A trend that looks like another country
In fact, the fall in voter turnout in the Catalan capital has been exceeded by apparent voter apathy, a least till 6pm, in the cities of Lleida, Tarragona and Girona. In the case of the Lleida, according to the 6pm data, turnout was at 40.8%, a drop of 5.74% compared to the percentage of 2019 at the same time. In Tarragona it was at 41.87%, 7% less than in 2019, when it was 48.87%. Finally, in Girona, the turnout at 6 p.m. is 40.58%, a major fall compared to 50.76% in 2019, 10.18% less.
Looking at some of the major Spanish cities, the trend gives the appearance of another country: in contrast to the falls in Catalan cities, the turnout in the city of Madrid has increased by 4.66 points and stands at 56.69%, in Seville it has increased by 4.18 points and is at 48.4%, and in Valencia it has risen by 8 points and stands at a significant 60.09%.

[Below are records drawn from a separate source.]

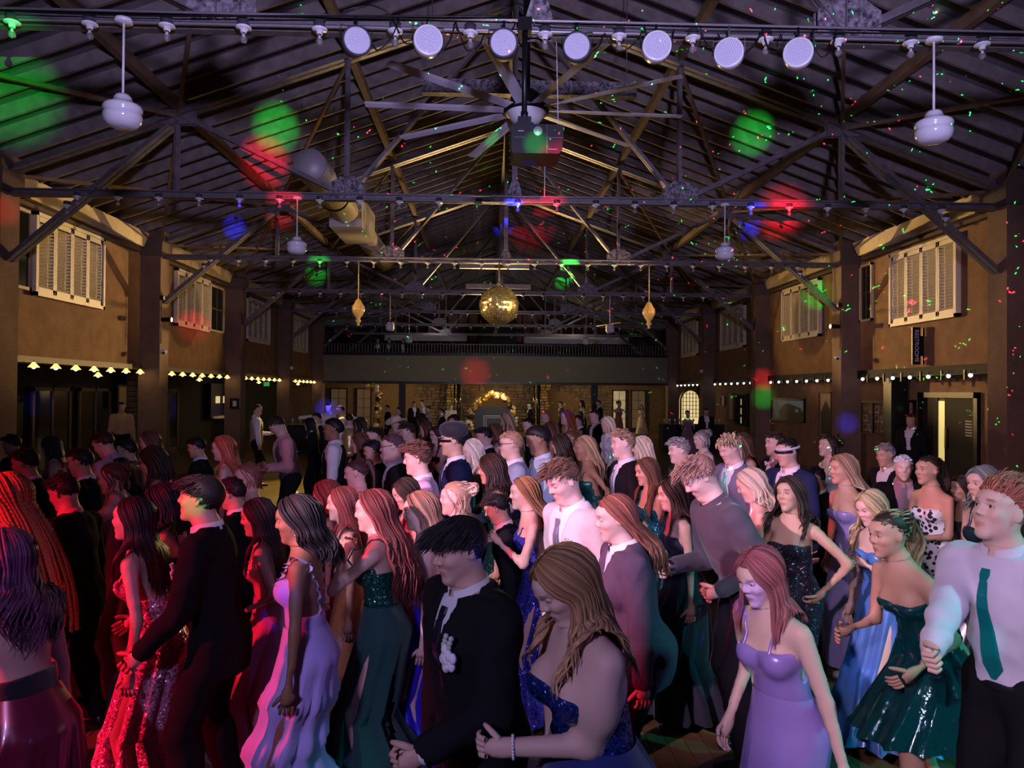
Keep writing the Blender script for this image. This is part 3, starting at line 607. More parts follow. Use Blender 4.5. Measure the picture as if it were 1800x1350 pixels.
# blade sign, right wall
p=pix(1611,608,15.9); r=empty('restroom_sign',p,label='black upright blade sign with white letters on the right wall',cat='sign')
obj('plate',MB().box(-.10,.075,-.02,.02,-.41,.41),M_black,r); obj('bracket',MB().box(.075,.13,-.015,.015,-.22,.22).box(.13,9.1-p.x,-.01,.01,-.40,.40),M_black,r)
tx=bpy.data.curves.new('sign_text','FONT'); tx.body='RESTROOMS'; tx.size=.125; tx.align_x='CENTER'; tx.align_y='CENTER'; tx.extrude=.002; tx.materials.append(mat('sign letters',(.6,.58,.7),.6))
to=textmesh(tx); to.parent=r; to.location=(-.012,-.024,0); to.rotation_euler=(PI/2,PI/2,0)
# pictures, television, door on the right lower wall (x = 9.62)
XW=9.62
def wy(u): return FPX*(XW-.0+.45)/(u-857)
def wz(u,v): return 2.1+(690-v+ (u-857)*.0075)/FPX*wy(u)
def frame(nme,u0,u1,v0,v1,lab,cat,inner,fw=.06,fcol=None,X=XW):
    y1,y0=wy(u0),wy(u1); um=(u0+u1)/2; z1=wz(um,v0); z0=wz(um,v1)
    r=empty(nme,(X,y0,z0),label=lab,cat=cat); W=y1-y0; H=z1-z0; fr=MB()
    for a in ((0,W,0,fw),(0,W,H-fw,H),(0,fw,0,H),(W-fw,W,0,H)): fr.box(-.06,0,*a)
    obj('frame',fr,fcol or M_black,r); obj('backing',MB().box(-.02,0,fw,W-fw,fw,H-fw),inner,r); return r,W,H
r,W,H=frame('television',1362,1424,701,742,'dark wall television showing a photograph of a building','television',M_black)
def flat(nme,par,quad,m,d=-.024): obj(nme,MB().add([(d,a,b) for a,b in quad],[tuple(range(len(quad)))]),m,par)
flat('screen_sky',par=r,quad=[(.15,H*.5),(W-.35,H*.5),(W-.35,H*.9),(.15,H*.9)],m=mat('screen sky',(.1,.1,.1),.5,emit=.05,ecol=(.5,.6,.7)))
flat('screen_building',par=r,quad=[(.3,H*.15),(W-.9,H*.15),(W-.9,H*.62),(W*.5,H*.8),(.3,H*.6)],m=mat('screen building',(.01,.01,.012),.5),d=-.028)
flat('screen_trees',par=r,quad=[(W-.8,H*.15),(W-.4,H*.15),(W-.4,H*.85),(W-.6,H*.9),(W-.8,H*.7)],m=mat('screen trees',(.02,.05,.06),.5,emit=.03,ecol=(.3,.5,.6)),d=-.028)
flat('screen_window',par=r,quad=[(.5,H*.42),(.75,H*.42),(.75,H*.55),(.5,H*.55)],m=mat('screen sky',(.1,.1,.1),.5),d=-.030)
r,W,H=frame('wall_poster',1450,1473,690,770,'tall framed poster with cream top and dark picture beside the right column','poster',mat('poster cream',(.45,.33,.18),.7),.04,M_woodframe)
flat('poster_picture',r,[(.1,.08),(W-.1,.08),(W-.1,H*.55),(W*.5,H*.82),(.1,H*.6)],mat('poster dark',(.03,.02,.03),.6))
M_pap=[mat('paper cream',(.5,.36,.2),.8),mat('paper pale',(.6,.52,.42),.8),mat('paper rust',(.3,.12,.06),.8)]
def pins(r,W,H,nx,nz):
    for i in range(nx):
        for j in range(nz):
            a=.1+i*(W-.2)/nx; b=.1+j*(H-.2)/nz; w_=(W-.2)/nx*.8; h_=(H-.2)/nz*.8
            flat('pinned_sheet',r,[(a,b),(a+w_,b),(a+w_,b+h_),(a,b+h_)],M_pap[(i*2+j)%3])
            flat('sheet_photo',r,[(a+w_*.15,b+h_*.3),(a+w_*.85,b+h_*.3),(a+w_*.85,b+h_*.9),(a+w_*.15,b+h_*.9)],M_black,-.027)
r,W,H=frame('notice_cabinet',1524,1574,705,767,'black glazed notice cabinet with rows of pinned sheets beside the right column','cabinet',mat('cork brown',(.2,.11,.05),.8)); pins(r,W,H,4,3); obj('centre_bar',MB().box(-.065,-.02,W/2-.04,W/2+.04,0,H),M_black,r)
r,W,H=frame('name_list',1611,1625,704,768,'narrow framed list of names beside the dark arcade post','picture',M_pap[0]); 
for j in range(9): flat('text_row',r,[(.1,.1+j*H/10),(W-.1,.1+j*H/10),(W-.1,.14+j*H/10),(.1,.14+j*H/10)],M_pap[2])
r,W,H=frame('wall_poster',1285,1296,692,740,'narrow cream framed poster in the third right bay','poster',M_pap[0],.05,M_woodframe)
r,W,H=frame('display_case',1298,1322,692,750,'dark display case with small glints beside the cream poster','cabinet',M_glass)
for j in range(3): flat('shelf_glint',r,[(W*.5,.1+j*H*.28),(W*.6,.1+j*H*.28),(W*.6,.35+j*H*.28),(W*.5,.35+j*H*.28)],M_glow)
r,W,H=frame('small_notice',1272,1280,697,714,'tiny framed notice left of the cream poster on the right wall','picture',M_pap[1],.03,M_black)
# arcade posts on the right
obj('arcade_post',MB().box(9.1,9.5,17.2,17.55,FL,2.62),M_black,wr)
# door 6 on the right wall with a strip of light at its edge
r=empty('door_6',(XW,0,0),kind='structure'); y0,y1=14.9,16.75
fr=MB()
for a in ((y0-.12,y1+.12,2.05,2.17),(y0-.12,y0,FL,2.17),(y1,y1+.12,FL,2.17)): fr.box(-.08,.02,*a)
obj('door_frame',fr,M_black,r); obj('door_leaf',MB().box(-.03,.0,y0,15.93,FL,2.05),M_dark,r); obj('door_leaf',MB().box(-.03,.0,16.18,y1,FL,2.05),M_dark,r)
obj('lit_gap',MB().box(-.012,-.008,15.93,16.18,FL+.03,1.98),mat('lit gap glow',(1,.8,.35),.5,emit=.62,ecol=(1,.80,.28)),r); obj('door_handle',MB().box(-.07,-.03,15.84,15.88,.95,1.4),mat('brass pull',(.5,.4,.15),.3,.8),r)
no=MB()
for j in range(6): no.box(-.036,-.03,15.0,15.22,1.25+j*.06,1.28+j*.06)
obj('door_notice',no,mat('notice pale',(.4,.35,.33),.7),r)
obj('door_7',MB().box(9.58,9.63,13.2,14.0,FL,2.12),M_dark,kind='structure')
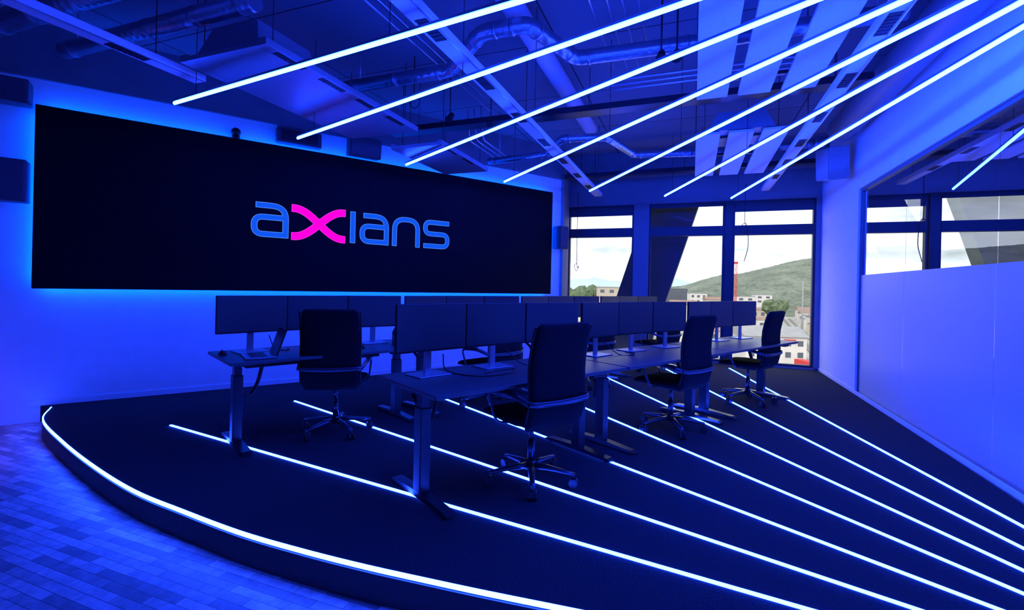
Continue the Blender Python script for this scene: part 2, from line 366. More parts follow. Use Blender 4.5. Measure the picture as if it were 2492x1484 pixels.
# ---------------------------------------------------------------- desks, monitors
def make_desk(L):
    r = thing('office_desk', '', 'desk')
    MB().box((0, 0, .7275), (L, .78, .025), bev=.005).build('tabletop', M['desktop'], r)
    for s in (-1, 1):
        x = s*(L/2-.14)
        lg = MB().box((x, 0, .31), (.075, .09, .54), bev=.006).box((x, 0, .63), (.055, .07, .13)).box((x, 0, .705), (.07, .6, .02)).build('leg', M['steel_dark'], r)
        fm = MB()
        fm.loft([[V((x-.035, y, 0.008)), V((x+.035, y, 0.008)), V((x+.035, y, z)), V((x-.035, y, z))] for y, z in ((-.36, .018), (-.33, .03), (-.06, .045), (.06, .045), (.33, .03), (.36, .018))], smooth=False)
        for y in (-.31, .31): fm.cyl((x, y, 0), (x, y, .012), .02, None, 10)
        fm.build('foot', M['chrome'], lg)
    MB().box((0, .0, .685), (L-.36, .05, .04)).build('crossbeam', M['steel_dark'], r)
    tr = MB(); tr.box((0, .25, .60), (L-.5, .16, .006)).box((0, .17, .625), (L-.5, .006, .055)).box((0, .33, .625), (L-.5, .006, .055))
    for s in (-1, 1): tr.box((s*(L/2-.3), .25, .66), (.02, .17, .11))
    tr.build('cable_tray', M['plastic'], r)
    MB().box((L/2-.35, -.36, .705), (.12, .05, .02), bev=.004).build('height_switch', M['plastic'], r)
    MB().tube(catmull([(-L/2+.2, .25, .60), (-L/2+.19, .12, .52), (-L/2+.21, .14, .40), (-L/2+.30, .22, .36), (-L/2+.36, .24, .45), (-L/2+.4, .25, .6)], 6), .016, 8).build('cable_hose', M['cable'], r)
    return r
def make_monitor():
    r = thing('monitor', '', 'monitor')
    W, Hh, z0 = .575, .325, .17
    MB().box((0, .006, z0+Hh/2), (W, .022, Hh), bev=.004).box((0, .03, z0+Hh/2), (W*.55, .03, Hh*.5), bev=.008).build('housing', M['plastic'], r)
    MB().box((0, -.0065, z0+Hh/2+.004), (W-.010, .003, Hh-.018)).build('display', M['display'], r)
    MB().box((0, .055, .16), (.055, .018, .31), bev=.004).box((0, .05, .29), (.08, .03, .08)).build('stand_column', M['silver'], r)
    MB().box((0, .04, .005), (.26, .19, .010), bev=.003).build('stand_base', M['silver'], r)
    return r
FD = V((.77, .64, 0)).normalized(); FN = V((FD.y, -FD.x, 0))
BD = V((.73, .685, 0)).normalized(); BN = V((BD.y, -BD.x, 0))
Lk = 1.76; pitch = 1.78
fs = V((-.67, 2.94, 0)); bs = V((-2.38, 3.83, 0))
rows = [('front', fs, FD, FN, 3), ('back', bs, BD, BN, 4)]
dname = {('front', 0): 'the front desk nearest the camera', ('front', 1): 'the middle front-row desk', ('front', 2): 'the farthest front-row desk',
         ('back', 0): 'the rear desk with the laptop', ('back', 1): 'the second rear-row desk', ('back', 2): 'the third rear-row desk', ('back', 3): 'the rear desk beside the windows'}
dlabel = {('front', 0): 'height-adjustable dark desk nearest the camera, front row', ('front', 1): 'dark height-adjustable desk in the middle of the front row', ('front', 2): 'dark height-adjustable desk at the window end of the front row',
          ('back', 0): 'dark height-adjustable desk carrying the open laptop, left end of rear row', ('back', 1): 'dark desk second from the left in the rear row', ('back', 2): 'dark rear-row desk below the right end of the big screen', ('back', 3): 'dark rear-row desk closest to the windows'}
desk0 = make_desk(Lk); mon0 = make_monitor(); fd = True; fm_ = True
DESK = {}
for rn, st, D, N, n in rows:
    for i in range(n):
        c = st+D*(pitch*(i+.5)); rz = math.atan2(D.y, D.x)
        d = desk0 if fd else copy_tree(desk0); fd = False
        d.location = c; d.rotation_euler = (0, 0, rz); d['label'] = dlabel[(rn, i)]; d['group'] = 'office desks of the %s row' % rn
        DESK[(rn, i)] = (c, D, N, rz)
        for jn, jx, jy, ja in (('left', -.590, .155, .08), ('middle', -.012, .180, 0), ('right', .566, .155, -.08)):
            mo = mon0 if fm_ else copy_tree(mon0); fm_ = False
            mo.location = c+D*jx-N*jy+V((0, 0, .74)); mo.rotation_euler = (0, 0, rz+ja)
            mo['label'] = '%s one of the three monitors on %s' % (jn, dname[(rn, i)]); mo['group'] = 'monitors of the %s row' % rn

# ---------------------------------------------------------------- chairs
def make_chair():
    r = thing('office_chair', '', 'office chair')
    for q in range(5):
        a = 2*PI*q/5+.3; dx, dy = math.cos(a), math.sin(a); pr_ = V((-dy, dx, 0)); dv = V((dx, dy, 0))
        rings = []
        for t, z, w_, h_ in ((.02, .115, .030, .022), (.12, .112, .024, .018), (.24, .098, .018, .013), (.315, .088, .016, .010)):
            cc = dv*t+V((0, 0, z)); rings.append(rr(cc, pr_, V((0, 0, 1)), w_, h_, 10, .7, .7))
        bl = MB().loft(rings).build('base_leg', M['chrome'], r)
        cp = dv*.305
        cs = MB(); cs.cyl(cp+V((0, 0, .05)), cp+V((0, 0, .09)), .010, None, 8)
        for s in (-1, 1): cs.cyl(cp+pr_*s*.010+V((0, 0, .03)), cp+pr_*s*.026+V((0, 0, .03)), .030, None, 14)
        cs.box(cp+V((0, 0, .055)), (.045, .05, .018), (0, 0, a), bev=.004)
        cs.build('caster', M['plastic'], bl)
    MB().cyl((0, 0, .085), (0, 0, .15), .036, .032).cyl((0, 0, .15), (0, 0, .29), .026).cyl((0, 0, .29), (0, 0, .415), .016).build('gas_column', M['chrome'], r)
    MB().box((0, 0, .425), (.17, .26, .045), bev=.012).tube([(.08, .03, .42), (.2, .05, .415), (.23, .05, .41)], .006, 6).build('tilt_mechanism', M['plastic'], r)
    rings = []
    for y, z, hw, ht in ((.275, .462, .20, .012), (.268, .468, .235, .022), (.235, .477, .25, .028), (.12, .482, .255, .032), (0, .478, .255, .034), (-.12, .478, .25, .034), (-.19, .488, .245, .034), (-.225, .505, .235, .028)):
        rings.append(rr(V((0, y, z)), V((1, 0, 0)), V((0, 0, 1)), hw, ht, 22, .35, .6))
    MB().loft(rings).build('seat', M['fabric'], r)
    rings = []
    pts = [(-.205, .445, .225), (-.245, .50, .240), (-.268, .60, .245), (-.265, .70, .245), (-.258, .80, .242), (-.264, .90, .240), (-.284, 1.0, .237), (-.310, 1.09, .233), (-.322, 1.118, .226), (-.328, 1.135, .205)]
    for i, (y, z, hw) in enumerate(pts):
        a = pts[max(i-1, 0)]; b = pts[min(i+1, len(pts)-1)]; t = V((0, b[0]-a[0], b[1]-a[1])).normalized(); n_ = V((0, t.z, -t.y))
        ht = .034 if 0 < i < len(pts)-2 else (.022 if i < len(pts)-1 else .010)
        rings.append(rr(V((0, y, z)), V((1, 0, 0)), n_, hw, ht, 22, .35, .6))
    bk_ = MB().loft(rings).build('backrest', M['fabric'], r)
    for s in (-1, 1): MB().tube([(s*.247, p[0], p[1]) for p in pts[1:-1]], .008, 6).build('edge_piping', M['plastic'], bk_)
    for s in (-1, 1):
        pth = fillet([(s*.10, .03, .432), (s*.275, .05, .436), (s*.292, .13, .655), (s*.292, -.12, .675), (s*.262, -.285, .63)], .07, 5)
        ar = MB().tube(pth, .019, 8, ry=.008).build('armrest', M['chrome'], r)
        MB().tube([(s*.292, .09, .672), (s*.292, 0, .685), (s*.292, -.12, .688)], .022, 8, ry=.007).build('arm_pad', M['plastic'], ar)
    MB().tube(catmull([(-.262, -.285, .63), (-.2, -.311, .625), (0, -.318, .62), (.2, -.311, .625), (.262, -.285, .63)], 4), .008, 8, ry=.02).build('back_bracket', M['chrome'], r)
    return r
ch0 = make_chair()
chairs = [(.16, 3.33, -.6, .8, 'high-backed black office chair nearest the camera, at the front desk'),
          (1.58, 4.63, -.62, .78, 'high-backed black office chair at the middle desk of the front row'),
          (2.97, 5.90, -.66, .75, 'high-backed black office chair nearest the windows, front row'),
          (-1.59, 4.33, -.16, .98, 'high-backed black office chair in front of the laptop desk'),
          (-.25, 5.42, -.7, .7, 'black office chair half hidden behind the nearest front-row monitors'),
          (1.07, 6.62, -.6, .8, 'black office chair hidden behind the middle front-row monitors'),
          (2.42, 7.85, -.5, .85, 'black office chair behind the far front-row monitors, beside the windows')]
for i, (x, y, fx, fy, lb) in enumerate(chairs):
    c = ch0 if i == 0 else copy_tree(ch0)
    c.location = (x, y, 0); c.rotation_euler = (0, 0, math.atan2(-fx, fy)); c['label'] = lb; c['group'] = 'high-backed office chairs'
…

The ballot boxes close in all local and autonomous community elections across the Spanish state at 8pm. Voters are electing over 8,000 municipal governments across the state, while elections for autonomous community (regional) governments are also being held in Aragon, Asturias, Balearic Islands, Canary Islands, Cantabria, Castilla–La Mancha, Extremadura, La Rioja, Madrid, Murcia, Navarra, the Valencian Country, and in the autonomous cities of Ceuta and Melilla.